Déclare irrecevables les recours interjetés par A______, soit pour elle D______ et C______, contre le jugement JTPI/6356/2016 rendu le 18 mai 2016 par le Tribunal de première instance dans la cause C/6336/2016-9 SFC.

Déclare recevable le recours interjeté par A______, soit pour elle B______, contre le jugement JTPI/6356/2016 rendu le 18 mai 2016 par le Tribunal de première instance dans la cause C/6336/2016-9 SFC.

Au fond :

Admet ce recours et annule le chiffre 1 du dispositif du jugement attaqué.

Cela fait, statuant à nouveau sur ce point :

Rejette la requête de faillite sans poursuite préalable formée par E______ le 30 mars 2016 dans la cause C/6336/2016-9 SFC.

Confirme le jugement attaqué pour le surplus.

Déboute les parties de toutes autres conclusions.

Sur les frais :

Arrête les frais judiciaires du recours formé par A______, soit pour elle D______, à 300 fr., les met à la charge de ce dernier et dit qu'ils sont compensés à due concurrence avec l'avance fournie, qui reste acquise à l'Etat de Genève.

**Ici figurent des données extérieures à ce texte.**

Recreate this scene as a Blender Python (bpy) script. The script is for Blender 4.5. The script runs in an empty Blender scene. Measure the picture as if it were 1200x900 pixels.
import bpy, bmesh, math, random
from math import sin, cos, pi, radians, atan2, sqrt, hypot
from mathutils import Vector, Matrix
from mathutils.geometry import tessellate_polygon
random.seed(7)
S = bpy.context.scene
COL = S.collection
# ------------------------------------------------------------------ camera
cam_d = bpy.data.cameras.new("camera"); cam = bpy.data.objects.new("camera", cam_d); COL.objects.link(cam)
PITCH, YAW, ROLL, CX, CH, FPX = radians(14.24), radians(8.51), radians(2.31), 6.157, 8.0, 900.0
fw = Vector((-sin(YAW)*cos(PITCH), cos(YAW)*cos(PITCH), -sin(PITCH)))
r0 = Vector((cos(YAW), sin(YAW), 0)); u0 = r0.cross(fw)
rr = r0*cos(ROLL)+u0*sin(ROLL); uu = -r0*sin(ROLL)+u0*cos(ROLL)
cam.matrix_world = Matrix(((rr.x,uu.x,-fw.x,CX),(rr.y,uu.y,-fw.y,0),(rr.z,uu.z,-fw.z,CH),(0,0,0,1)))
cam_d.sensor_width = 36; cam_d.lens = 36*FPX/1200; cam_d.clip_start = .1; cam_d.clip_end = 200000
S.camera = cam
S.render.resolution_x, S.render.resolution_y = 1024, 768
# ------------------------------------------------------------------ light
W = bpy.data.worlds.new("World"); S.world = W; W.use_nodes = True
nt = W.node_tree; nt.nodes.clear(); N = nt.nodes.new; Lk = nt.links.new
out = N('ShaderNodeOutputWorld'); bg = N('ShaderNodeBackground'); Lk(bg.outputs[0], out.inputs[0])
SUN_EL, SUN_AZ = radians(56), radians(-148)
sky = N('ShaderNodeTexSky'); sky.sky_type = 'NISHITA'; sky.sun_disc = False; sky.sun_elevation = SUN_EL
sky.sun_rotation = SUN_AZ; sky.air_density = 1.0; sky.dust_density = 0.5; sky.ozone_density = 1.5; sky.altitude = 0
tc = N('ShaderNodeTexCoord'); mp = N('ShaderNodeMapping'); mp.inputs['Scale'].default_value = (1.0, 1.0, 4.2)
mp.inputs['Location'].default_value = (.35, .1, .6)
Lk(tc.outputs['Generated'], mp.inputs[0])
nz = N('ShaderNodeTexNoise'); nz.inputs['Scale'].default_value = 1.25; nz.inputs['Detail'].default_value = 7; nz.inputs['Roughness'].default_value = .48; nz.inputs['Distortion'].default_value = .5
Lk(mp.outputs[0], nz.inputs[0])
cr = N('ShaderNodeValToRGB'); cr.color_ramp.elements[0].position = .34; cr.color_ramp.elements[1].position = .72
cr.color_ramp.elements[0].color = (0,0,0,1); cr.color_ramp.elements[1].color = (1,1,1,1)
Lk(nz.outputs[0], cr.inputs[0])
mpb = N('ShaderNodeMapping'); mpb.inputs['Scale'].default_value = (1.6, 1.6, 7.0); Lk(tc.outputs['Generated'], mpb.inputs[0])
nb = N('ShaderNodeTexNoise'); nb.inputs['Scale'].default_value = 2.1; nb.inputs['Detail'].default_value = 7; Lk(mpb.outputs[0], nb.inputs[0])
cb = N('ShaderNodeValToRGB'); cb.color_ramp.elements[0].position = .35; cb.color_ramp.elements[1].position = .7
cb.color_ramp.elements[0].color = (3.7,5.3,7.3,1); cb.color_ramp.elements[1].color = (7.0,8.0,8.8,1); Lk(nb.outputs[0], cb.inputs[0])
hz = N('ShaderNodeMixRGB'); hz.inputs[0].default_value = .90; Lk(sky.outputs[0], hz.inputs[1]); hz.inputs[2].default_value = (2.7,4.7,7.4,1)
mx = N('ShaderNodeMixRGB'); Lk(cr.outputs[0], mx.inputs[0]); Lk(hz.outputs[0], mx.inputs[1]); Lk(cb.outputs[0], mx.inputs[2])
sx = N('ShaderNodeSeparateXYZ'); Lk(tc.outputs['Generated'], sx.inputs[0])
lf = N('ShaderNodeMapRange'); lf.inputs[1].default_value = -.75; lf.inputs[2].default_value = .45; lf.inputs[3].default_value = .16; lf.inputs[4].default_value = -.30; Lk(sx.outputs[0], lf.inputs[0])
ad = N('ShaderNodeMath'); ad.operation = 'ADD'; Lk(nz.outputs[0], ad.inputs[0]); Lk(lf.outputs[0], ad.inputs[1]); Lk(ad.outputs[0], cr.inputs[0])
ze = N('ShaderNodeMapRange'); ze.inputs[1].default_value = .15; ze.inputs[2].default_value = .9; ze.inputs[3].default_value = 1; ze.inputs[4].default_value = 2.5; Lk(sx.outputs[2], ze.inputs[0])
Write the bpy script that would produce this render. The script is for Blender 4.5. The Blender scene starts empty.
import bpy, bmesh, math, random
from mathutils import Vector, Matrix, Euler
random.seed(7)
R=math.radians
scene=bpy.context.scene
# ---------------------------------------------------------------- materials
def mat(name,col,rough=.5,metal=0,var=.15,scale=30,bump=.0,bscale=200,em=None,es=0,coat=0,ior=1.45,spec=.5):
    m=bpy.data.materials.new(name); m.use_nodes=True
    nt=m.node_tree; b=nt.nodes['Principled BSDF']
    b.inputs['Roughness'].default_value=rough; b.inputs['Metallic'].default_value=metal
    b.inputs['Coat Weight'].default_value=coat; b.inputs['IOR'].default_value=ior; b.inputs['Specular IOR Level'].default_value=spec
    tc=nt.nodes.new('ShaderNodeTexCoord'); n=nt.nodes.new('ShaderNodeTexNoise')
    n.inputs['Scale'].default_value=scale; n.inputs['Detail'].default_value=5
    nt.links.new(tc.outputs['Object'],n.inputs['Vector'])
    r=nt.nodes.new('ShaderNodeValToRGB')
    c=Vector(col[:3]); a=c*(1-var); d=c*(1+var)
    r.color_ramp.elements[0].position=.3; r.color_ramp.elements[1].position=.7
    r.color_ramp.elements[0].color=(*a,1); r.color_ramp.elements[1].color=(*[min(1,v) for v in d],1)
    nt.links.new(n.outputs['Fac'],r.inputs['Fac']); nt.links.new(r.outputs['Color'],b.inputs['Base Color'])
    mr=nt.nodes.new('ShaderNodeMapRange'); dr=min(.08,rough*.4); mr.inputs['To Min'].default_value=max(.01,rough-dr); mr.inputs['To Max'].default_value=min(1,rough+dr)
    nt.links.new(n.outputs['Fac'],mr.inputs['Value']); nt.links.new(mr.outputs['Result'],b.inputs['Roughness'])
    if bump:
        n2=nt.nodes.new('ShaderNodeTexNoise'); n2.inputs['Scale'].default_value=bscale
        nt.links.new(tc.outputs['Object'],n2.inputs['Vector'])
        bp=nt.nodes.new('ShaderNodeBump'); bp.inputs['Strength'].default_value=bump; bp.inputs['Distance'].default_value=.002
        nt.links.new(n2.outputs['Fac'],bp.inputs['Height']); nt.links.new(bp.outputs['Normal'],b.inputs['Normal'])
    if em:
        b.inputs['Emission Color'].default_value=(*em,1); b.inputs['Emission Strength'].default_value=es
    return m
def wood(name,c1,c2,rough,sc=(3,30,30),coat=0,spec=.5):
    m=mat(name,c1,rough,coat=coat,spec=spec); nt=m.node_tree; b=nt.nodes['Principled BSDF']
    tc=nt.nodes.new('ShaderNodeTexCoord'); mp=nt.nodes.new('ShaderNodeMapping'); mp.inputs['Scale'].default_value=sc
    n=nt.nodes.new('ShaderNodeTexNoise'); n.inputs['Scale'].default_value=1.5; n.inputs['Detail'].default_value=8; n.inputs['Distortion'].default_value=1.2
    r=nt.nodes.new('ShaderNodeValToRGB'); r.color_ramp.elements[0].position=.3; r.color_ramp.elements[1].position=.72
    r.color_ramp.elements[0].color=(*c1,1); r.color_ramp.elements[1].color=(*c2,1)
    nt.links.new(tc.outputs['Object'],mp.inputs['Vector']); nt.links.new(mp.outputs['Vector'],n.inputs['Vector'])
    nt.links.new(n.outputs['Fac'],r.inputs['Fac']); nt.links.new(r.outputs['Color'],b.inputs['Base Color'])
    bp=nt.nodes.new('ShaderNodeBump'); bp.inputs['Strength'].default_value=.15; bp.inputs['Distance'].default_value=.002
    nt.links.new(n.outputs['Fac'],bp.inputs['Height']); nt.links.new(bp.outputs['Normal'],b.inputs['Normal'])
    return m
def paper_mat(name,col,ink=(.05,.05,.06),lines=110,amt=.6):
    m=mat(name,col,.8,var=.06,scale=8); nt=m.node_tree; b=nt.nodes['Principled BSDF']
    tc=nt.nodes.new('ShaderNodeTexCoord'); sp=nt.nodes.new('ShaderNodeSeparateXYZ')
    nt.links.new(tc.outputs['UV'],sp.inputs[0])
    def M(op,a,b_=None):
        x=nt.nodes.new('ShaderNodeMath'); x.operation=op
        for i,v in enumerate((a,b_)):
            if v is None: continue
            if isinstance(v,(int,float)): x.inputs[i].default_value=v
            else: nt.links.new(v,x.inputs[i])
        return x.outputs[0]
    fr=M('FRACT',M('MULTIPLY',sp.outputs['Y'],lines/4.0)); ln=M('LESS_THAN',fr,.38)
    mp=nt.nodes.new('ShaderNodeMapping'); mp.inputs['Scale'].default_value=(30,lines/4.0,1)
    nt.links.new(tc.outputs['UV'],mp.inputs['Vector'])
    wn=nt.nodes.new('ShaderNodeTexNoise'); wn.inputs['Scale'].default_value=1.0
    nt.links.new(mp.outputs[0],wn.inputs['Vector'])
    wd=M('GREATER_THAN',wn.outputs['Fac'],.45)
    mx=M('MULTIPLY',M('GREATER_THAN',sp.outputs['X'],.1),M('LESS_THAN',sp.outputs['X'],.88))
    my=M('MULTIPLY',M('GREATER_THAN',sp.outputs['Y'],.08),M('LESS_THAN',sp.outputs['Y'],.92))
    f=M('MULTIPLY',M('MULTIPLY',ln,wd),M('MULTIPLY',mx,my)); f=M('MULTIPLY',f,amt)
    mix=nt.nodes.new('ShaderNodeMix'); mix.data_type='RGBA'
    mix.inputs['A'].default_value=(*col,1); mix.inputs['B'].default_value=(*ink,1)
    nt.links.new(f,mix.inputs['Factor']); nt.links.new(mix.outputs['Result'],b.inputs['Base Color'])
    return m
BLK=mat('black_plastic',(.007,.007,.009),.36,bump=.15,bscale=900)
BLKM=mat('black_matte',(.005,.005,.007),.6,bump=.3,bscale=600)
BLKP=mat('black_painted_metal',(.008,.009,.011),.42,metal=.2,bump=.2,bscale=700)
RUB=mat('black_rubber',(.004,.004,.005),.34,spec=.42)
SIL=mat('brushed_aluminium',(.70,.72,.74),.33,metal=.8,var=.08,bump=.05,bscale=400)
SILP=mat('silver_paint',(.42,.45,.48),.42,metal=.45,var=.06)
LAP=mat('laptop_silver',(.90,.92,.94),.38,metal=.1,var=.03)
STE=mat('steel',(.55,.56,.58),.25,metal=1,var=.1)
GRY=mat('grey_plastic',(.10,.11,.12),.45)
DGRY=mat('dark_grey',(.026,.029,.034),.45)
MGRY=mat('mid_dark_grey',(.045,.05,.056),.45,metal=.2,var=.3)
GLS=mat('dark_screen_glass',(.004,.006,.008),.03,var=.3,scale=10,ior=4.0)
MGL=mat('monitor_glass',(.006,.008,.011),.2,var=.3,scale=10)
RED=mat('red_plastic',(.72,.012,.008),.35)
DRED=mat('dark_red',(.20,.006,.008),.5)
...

Invite les Services financiers du Pouvoir judiciaire à restituer le solde de 450 fr. à D______.

Arrête les frais judiciaires du recours formé par A______, soit pour elle C______, à 300 fr., les met à la charge de ce dernier et dit qu'ils sont compensés à due concurrence avec l'avance fournie, qui reste acquise à l'Etat de Genève.

Invite les Services financiers du Pouvoir judiciaire à restituer le solde de 450 fr. à C______.

Arrête les frais judiciaires du recours formé par A______, soit pour elle B______, à 750 fr., les met à la charge d'A______ et dit qu'ils sont compensés avec l'avance fournie, qui reste acquise à l'Etat de Genève.

Condamne A______ à verser 500 fr. à E______ à titre de dépens de recours.

Siégeant :

Monsieur Laurent RIEBEN, président; Madame Pauline ERARD et Madame Fabienne GEISINGER-MARIÉTHOZ, juges; Madame Céline FERREIRA, greffière.

 

Le président :

Laurent RIEBEN

 

La greffière :

Céline FERREIRA

 

 

 

 

 

 

 

 

 

 

 

 

 

 

 

 

 

 

 

 

 

 

 

 

 

 

 

 

 

 

 

 

 

 

 

 

 

 

Indication des voies de recours :

 

Conformément aux art. 72 ss de la loi fédérale sur le Tribunal fédéral du 17 juin 2005 (LTF;
RS 173.110), le présent arrêt peut être porté dans les trente jours qui suivent sa notification avec expédition complète (art. 100 al. 1 LTF) par-devant le Tribunal fédéral par la voie du recours en matière civile.

 

Le recours doit être adressé au Tribunal fédéral, 1000 Lausanne 14.